When furniture designer Noel Whelan moved to his current home on the Bunmahon coastline in Co Waterford, his eye was caught by a heron that used to roost in a tree beside his house.
“We built the house in 1999 and for years after this heron would appear. It would come to the tree day after day, even in the winter when the tree was bare. It would be there on top of the tree, a brilliant silhouette, like a Japanese painting.”
That heron was the inspiration for a new collection of pieces Whelan is working on for an exhibition of his furniture in 2019.
“I’m always looking for inspiration and I could be inspired by anything really. I read a lot of stuff. Even the shape in a tree might trigger a design.”
The new collection is based on images from the animal world. He is working with the idea of taking flat images and crafting them into geometric patterns that give depth and a 3D quality to the work.

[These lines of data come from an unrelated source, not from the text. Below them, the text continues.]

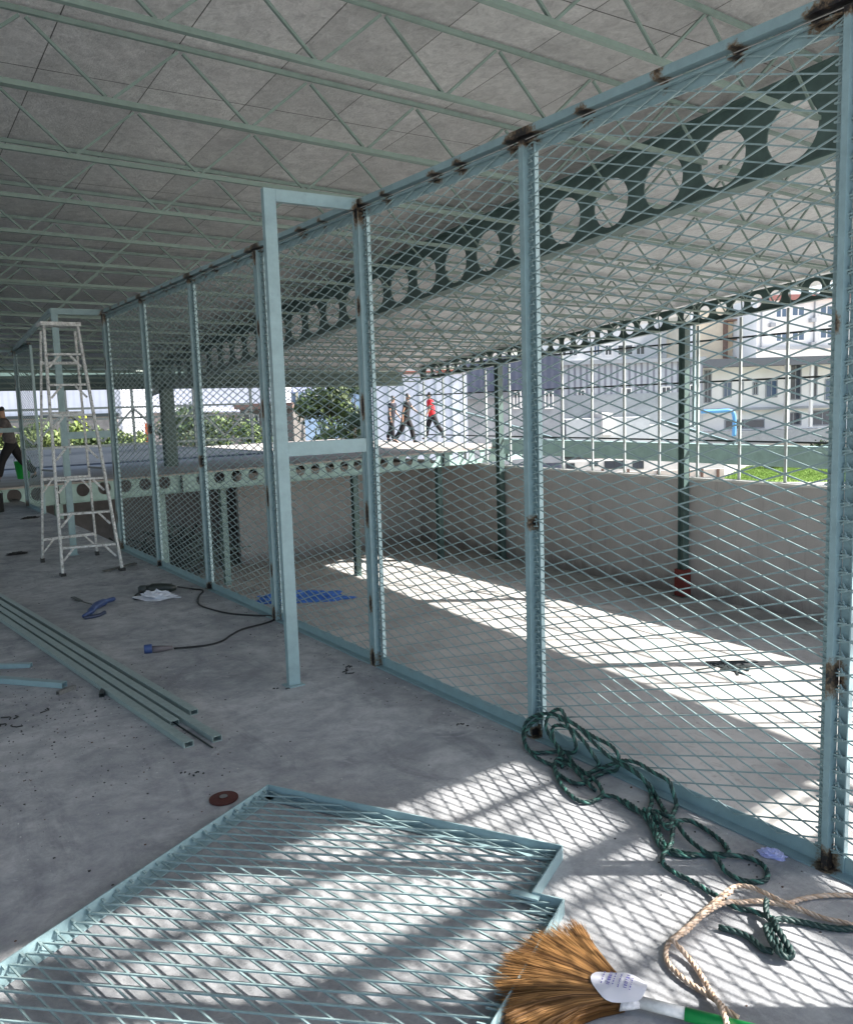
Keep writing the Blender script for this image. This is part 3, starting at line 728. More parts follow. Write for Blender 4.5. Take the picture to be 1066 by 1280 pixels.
o=br.part(b,'bristles',STRAW); a_=o.data.attributes.new('tone','FLOAT','POINT'); a_.data.foreach_set('value',tones)
# paper label over the binding
def labelx(m,N,L,b,tc):
    uv=tc.outputs['Generated']; 
    n=noise(N,L,tc,18,3,.6)
    L.new(mixc(N,L,rng(N,L,n,.60,.66,0,.3),(.72,.72,.78),(.45,.47,.68)),b.inputs['Base Color'])
LAB=mat('printed_film',(.7,.7,.75),.3,extra=labelx,spec=.7)
b=MB(); n=30; b.v.append(tuple(bp+ax*.045+V((0,0,.050))))
for i in range(n):
    t_=2*math.pi*i/n; b.v.append(tuple(bp+ax*(.040+(.078+.006*math.sin(3*t_+1))*math.cos(t_))+sd*((.066+.005*math.sin(4*t_))*math.sin(t_))+V((0,0,.041-.010*abs(math.sin(t_))+.002*math.sin(5*t_)))))
for i in range(n): b.f.append((0,1+i,1+(i+1)%n)); b.m.append(0)
lb=br.part(b,'paper_label',LAB,True)
INK=mat('violet_ink',(.16,.15,.42),.5); INKG=mat('green_ink',(.1,.35,.2),.5)
b=MB(); r=random.Random(5)
def lp(u,v): # on the label surface
    rr=math.hypot(u/.078,v/.066); return bp+ax*(.045+u)+sd*v+V((0,0,.0505-.0095*rr*rr+.0006))
for row in range(6):
    u=.045-row*.016; v=-.035
    while v<.035:
        w=r.uniform(.003,.009); hgt=.004 if row not in (1,4) else .009
        if abs(v)+w<.04: b.quad(lp(u,v),lp(u,v+w),lp(u-hgt,v+w),lp(u-hgt,v))
        v+=w+r.uniform(.002,.006)
o=br.part(b,'print',INK); o.parent=lb; o.location=(0,0,0)
# lashing and handle
hd=-ax; hp=bp
b=MB(); b.tube([bp+ax*.03+V((0,0,.002)),bp-ax*.0+V((0,0,.0)),bp-ax*.02],[.05,.034,.022],14)
for v in range(len(b.v)): x,y,z=b.v[v]; b.v[v]=(x,y,.03+(z-.03)*.5)
br.part(b,'binding',mat('white_lashing',(.62,.61,.62),.6,0,60,.3,.3,120),True)
b=MB(); b.tube([bp-ax*.015,bp-ax*.14],[.0165,.0165],14); br.part(b,'collar',mat('white_sleeve',(.6,.6,.58),.5,0,60,.15),True)
b=MB(); b.tube([bp-ax*.1402+V((0,0,-.001)),bp-ax*.95+V((0,0,-.001))],[.0185,.0185],16); br.part(b,'handle',mat('green_handle_film',(.012,.30,.075),.3,0,15,.1),True)
b=MB(); b.tube([bp+sd*.03-ax*.01,bp+sd*.035-ax*.2,bp+sd*.05-ax*.5],.006,8)
for v in range(len(b.v)): x,y,z=b.v[v]; b.v[v]=(x,y,z-.02)
o=b.obj('dark_hose',BLACKRUB); tag(o,'thin dark hose lying alongside the green broom handle at the bottom edge','hose')
# ------------------------------------------------------------------ ropes
def twisted(pts,R,n=3,turn=None,step=None,zmin=None):
    P=resample(catmull(pts,10),step or R*.7); turn=turn or R*7
    out=[MB() for _ in range(n)]; prev=None; frames=[]; s=0
    for k,p in enumerate(P):
        d=(P[min(k+1,len(P)-1)]-P[max(k-1,0)]).normalized()
        if prev is None:
            a=d.cross(V((0,0,1))); a=a if a.length>1e-3 else d.cross(V((1,0,0)))
        else: a=prev-d*prev.dot(d)
        a.normalize(); prev=a; frames.append((p,a,d.cross(a),s))
        if k+1<len(P): s+=(P[k+1]-p).length
    for j in range(n):
        out[j].tube([p+(a*math.cos(2*math.pi*(s/turn+j/n))+b_*math.sin(2*math.pi*(s/turn+j/n)))*R*.48 for p,a,b_,s in frames],R*.56,6)
    return out
def rope(name,runs,R,mats,label,cat='rope'):
    base=V(runs[0][0]); base.z=0
    t=Thing(name,base,label,cat)
    for run in runs:
        bb=MB()
        for j,mb in enumerate(twisted(run,R)):
            o=len(bb.v); bb.v+=mb.v; bb.f+=[tuple(i+o for i in f) for f in mb.f]; bb.m+=[j%len(mats)]*len(mb.f)
        t.part(bb,'rope_strand',mats,True)
    return t
def px(lst): 
    out=[]
    for q in lst:
        zz=(q[2] if len(q)>2 else .012); p=onz(q[0],q[1],zz)
        if p.x>-.045:
            p=onx(q[0],q[1],-.05)
        out.append(p)
    return out
GR1=mat('dark_green_fibre',(.010,.035,.032),.6); GR2=mat('green_fibre',(.012,.042,.038),.55); GR3=mat('light_green_fibre',(.045,.15,.12),.5)
Z6=lambda X,Y,z=.012:(620+X/4.845,860+Y/4.845,z)
R_=.0095
runs=[
 px([Z6(*q) for q in ((650,640),(600,680),(520,690),(440,640),(380,560),(355,480),(370,430,.02),(430,440,.02),(520,500,.02),(600,560,.02),(640,620,.015),(640,660))]),
 px([Z6(*q) for q in ((350,470),(280,440),(210,390),(165,300,.03),(180,210,.06),(240,165,.09),(320,155,.10),(400,180,.09),(440,240,.07),(480,330,.05),(470,390,.03),(400,385,.02),(300,390,.014),(210,385,.012),(170,320,.03),(200,230,.06),(280,170,.10))]),
 px([Z6(*q) for q in ((400,480),(400,390,.02),(330,300,.05),(300,220,.09),(330,150,.12),(390,130,.12),(430,190,.10),(520,250,.08),(600,300,.07),(680,340,.06),(730,390,.05),(740,440,.04),(690,420,.04),(610,350,.05),(540,280,.07),(470,215,.09),(380,190,.10))]),
 px([Z6(*q) for q in ((395,470),(385,400,.02),(345,300,.05),(350,230,.08),(440,240,.08),(520,310,.06),(590,410,.04),(620,470,.02),(560,515,.014),(500,500,.014),(450,430,.02),(430,400,.03))]),
 px([Z6(*q) for q in ((560,515),(640,485),(700,460,.03),(740,450,.035),(720,500,.014),(660,510,.012),(560,560),(500,580),(420,550),(360,500),(360,450,.02),(450,470,.025),(520,540,.02),(600,620))]),
 px([Z6(*q) for q in ((640,650),(720,660),(780,700),(840,740),(900,760,.02),(960,760,.03),(1000,800,.03))]),
 px([Z6(*q) for q in ((740,440,.045),(800,440,.04),(870,460,.035),(950,510,.03),(1040,560,.03),(1066,620,.02),(1090,700,.018),(1080,740,.018),(1050,780,.03),(980,750,.03),(900,745,.02))]),
 px([Z6(*q) for q in ((740,445,.04),(820,490,.03),(880,540,.02),(930,620),(940,700),(920,760,.03),(960,850,.02),(990,920,.015),(1040,960,.012))]),
 px([Z6(*q) for q in ((745,455,.035),(850,520,.03),(920,580,.02),(960,640),(1010,730),(1060,800,.03),(1040,850,.03),(980,790,.03),(930,740,.03))]),
]
Z7=lambda X,Y,z=.012:(780+X/3.727,960+Y/3.727,z)
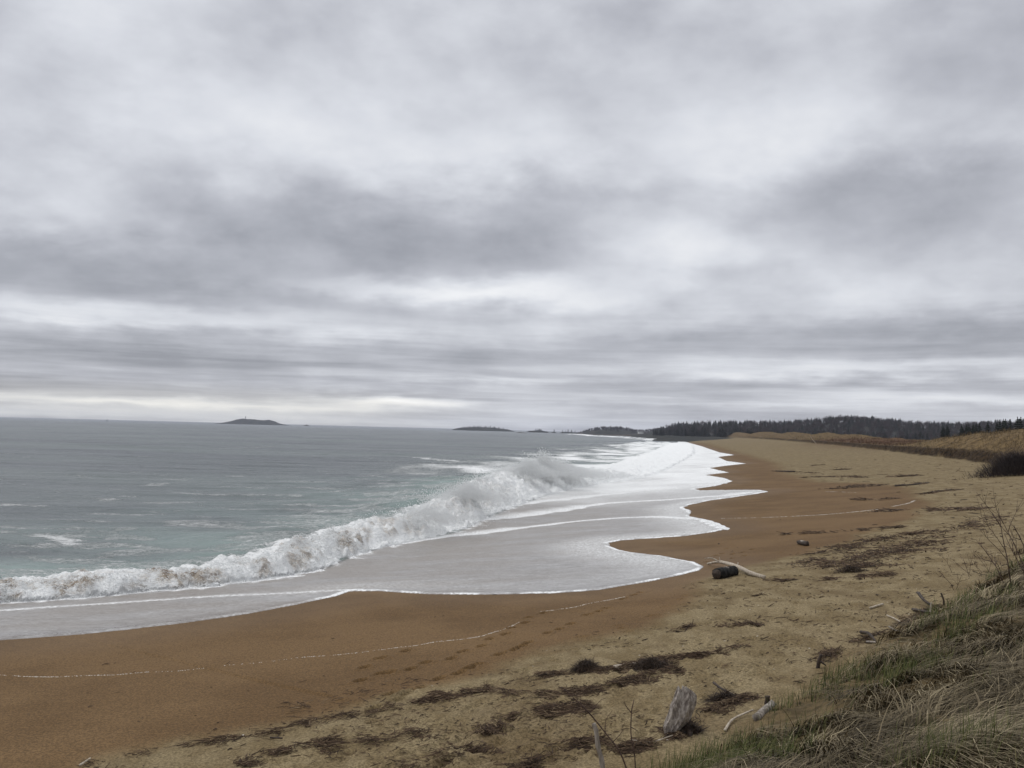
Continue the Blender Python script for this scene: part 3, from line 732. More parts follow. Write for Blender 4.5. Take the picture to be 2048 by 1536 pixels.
# roots and dead grass hanging over the scarp lip
n = 9000
seg = TOE[(TOE[:, 3] > .5)]
ti = rng.integers(0, len(seg)-1, n); tt = rng.random(n)
lx = seg[ti, 0]+(seg[ti+1, 0]-seg[ti, 0])*tt; ly = seg[ti, 1]+(seg[ti+1, 1]-seg[ti, 1])*tt
off = rng.uniform(.2, 1.5, n)-fbm(lx/9, ly/9, 3, 5)*1.6; nx, ny = .96, -.27
lx += nx*off; ly += ny*off
lz = gz_grid(lx, ly)-.02; lr = np.hypot(lx, ly)
tag(strands('overhanging_grass', np.stack([lx, ly, lz], -1), R(-75)+rng.normal(0, .6, n), R(25)+rng.normal(0, .4, n), R(-70)+rng.normal(0, .2, n), rng.uniform(.15, .45, n), np.clip(lr*.0004, .03, .12), M_WRACK,
    {'tone': np.clip(.3+rng.normal(0, .25, n), 0, 1)}, 3), 'dark dead grass and roots hanging over the lip of the sand scarp', 'grass', kind='stuff')

# ------------------------------------------------------------------ wrack: dry seaweed and reed litter
W = [  # px path, width m, pieces, straw share
 ([(170,1530),(300,1507),(450,1482),(560,1466)], .14, 420), ([(440,1500),(640,1446),(720,1432)], .2, 480), ([(600,1452),(850,1406),(900,1396),(1010,1372),(1130,1343)], .15, 1300),
 ([(780,1420),(830,1412),(880,1400)], .15, 600), ([(480,1536),(560,1510),(640,1490),(690,1478)], .18, 900), ([(1080,1352),(1230,1338),(1330,1322),(1400,1311),(1500,1290)], .16, 2600),
 ([(1250,1330),(1330,1320),(1420,1308)], .13, 2200),
 ([(810,1540),(870,1522),(930,1508),(975,1490),(1000,1462)], .28, 5200), ([(975,1470),(1000,1440),(1050,1428),(1100,1424),(1180,1412)], .20, 4300), ([(1130,1390),(1180,1384),(1240,1370),(1290,1352),(1360,1338)], .18, 3600),
 ([(1040,1536),(1110,1508),(1150,1492),(1210,1480)], .18, 2200), ([(1230,1500),(1300,1486),(1350,1470)], .2, 1300), ([(860,1395),(980,1388),(1060,1393),(1120,1390)], .2, 900),
 ([(640,1500),(740,1488),(800,1476),(880,1460)], .3, 900), ([(560,1420),(700,1400),(860,1370)], .5, 260),
 ([(1340,1465),(1400,1440),(1450,1412),(1500,1392)], .16, 2200), ([(1640,1325),(1700,1290),(1750,1274),(1800,1254),(1880,1215)], .16, 2400), ([(1370,1480),(1340,1460)], .15, 600),
 ([(1620,1122),(1700,1140),(1740,1130)], .6, 1200), ([(1680,1142),(1740,1118),(1790,1100),(1850,1085)], .9, 2100), ([(1760,1118),(1830,1085),(1900,1068),(1960,1045),(1990,1034)], .8, 2000), ([(1640,1110),(1760,1080),(1860,1062)], .7, 1500),
 ([(1500,1195),(1540,1188)], .12, 260), ([(1640,1160),(1720,1155),(1790,1150)], .3, 500), ([(1440,1250),(1500,1247),(1520,1250)], .08, 360), ([(1560,1165),(1600,1160)], .15, 260), ([(1530,1162),(1565,1160)], .12, 300), ([(1340,1265),(1390,1250)], .1, 240),
 ([(1550,942),(1590,944),(1640,946)], .25, 900), ([(1600,956),(1680,953),(1730,956)], .6, 700), ([(1680,978),(1720,972),(1760,972)], .9, 900), ([(1790,972),(1830,969),(1860,966)], .2, 600), ([(1840,989),(1880,984),(1905,980)], .2, 400),
 ([(1620,932),(1650,930)], .3, 250), ([(1670,940),(1700,938)], .5, 350), ([(1780,955),(1840,950)], 1.0, 500), ([(1840,1020),(1900,1018),(1960,1020)], .6, 600), ([(1760,1020),(1800,1022)], .5, 300), ([(1560,1070),(1700,1062),(1820,1052)], .3, 500), ([(1700,1000),(1800,998)], .4, 200)]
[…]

“The heron is the first completed piece. I have an order in for another and so far I’m in the early stages of designing pieces featuring an elephant’s head and a fish and an elk. I’m also looking at doing one of a wolf. It doesn’t have any connection to why I’m doing it, but my name, Whelan, means small wolf in Irish. Nature is a big inspiration. I’m watching a pair of egrets in the river in Bunmahon at the moment. First, there was just one there and it used to hang out with a seagull and a heron. All three single birds just there together. They might feature too.”
Time-consuming
Making the new pieces is time-consuming and not the bread and butter of his livelihood, but it’s a direction he’s happy to be moving in.
“I wanted to freshen up the work and do something not already out there. It’s challenging. It’s one thing to find an image, but it also has to suit the piece of furniture.”
Whelan grew up on a farm "right in the middle" of 10 children. After school, he considered art college, deciding instead to serve his apprenticeship with a local cabinet maker. He opened his own business in 1995, and since then has been making finely crafted furniture from his workshop at Dunhill Eco Park a few miles from home.
“I love the work. That’s not to say it’s easy. When things got bad with the economy I applied for jobs doing other things. Something would always stop me though. I’d get another commission or whatever. I muddled along and things are better again.
“We’ve made thousands of pieces of furniture over the years. At the height of the boom, I had seven employed. Now I just have the one lad and we’re kept going. At the moment, the work is about 50/50 commissions and corporate work. I’ve worked on all kinds of jobs, from making €40 chopping boards to a €50,000 boardroom table in the boom. The heron piece is priced at €2,600. Everything’s individually priced depending on the work involved, the type of wood, the size etc. I’m proud of the work.”
“I’ve a small workshop in the business park, with an office and little showroom, basically there to show a few pieces so people can see the quality of the work. So much furniture is made with CNC now [computer numerical controls] with everything automated, but I wouldn’t want to do that. With me it’s all done by hand, not by computer.”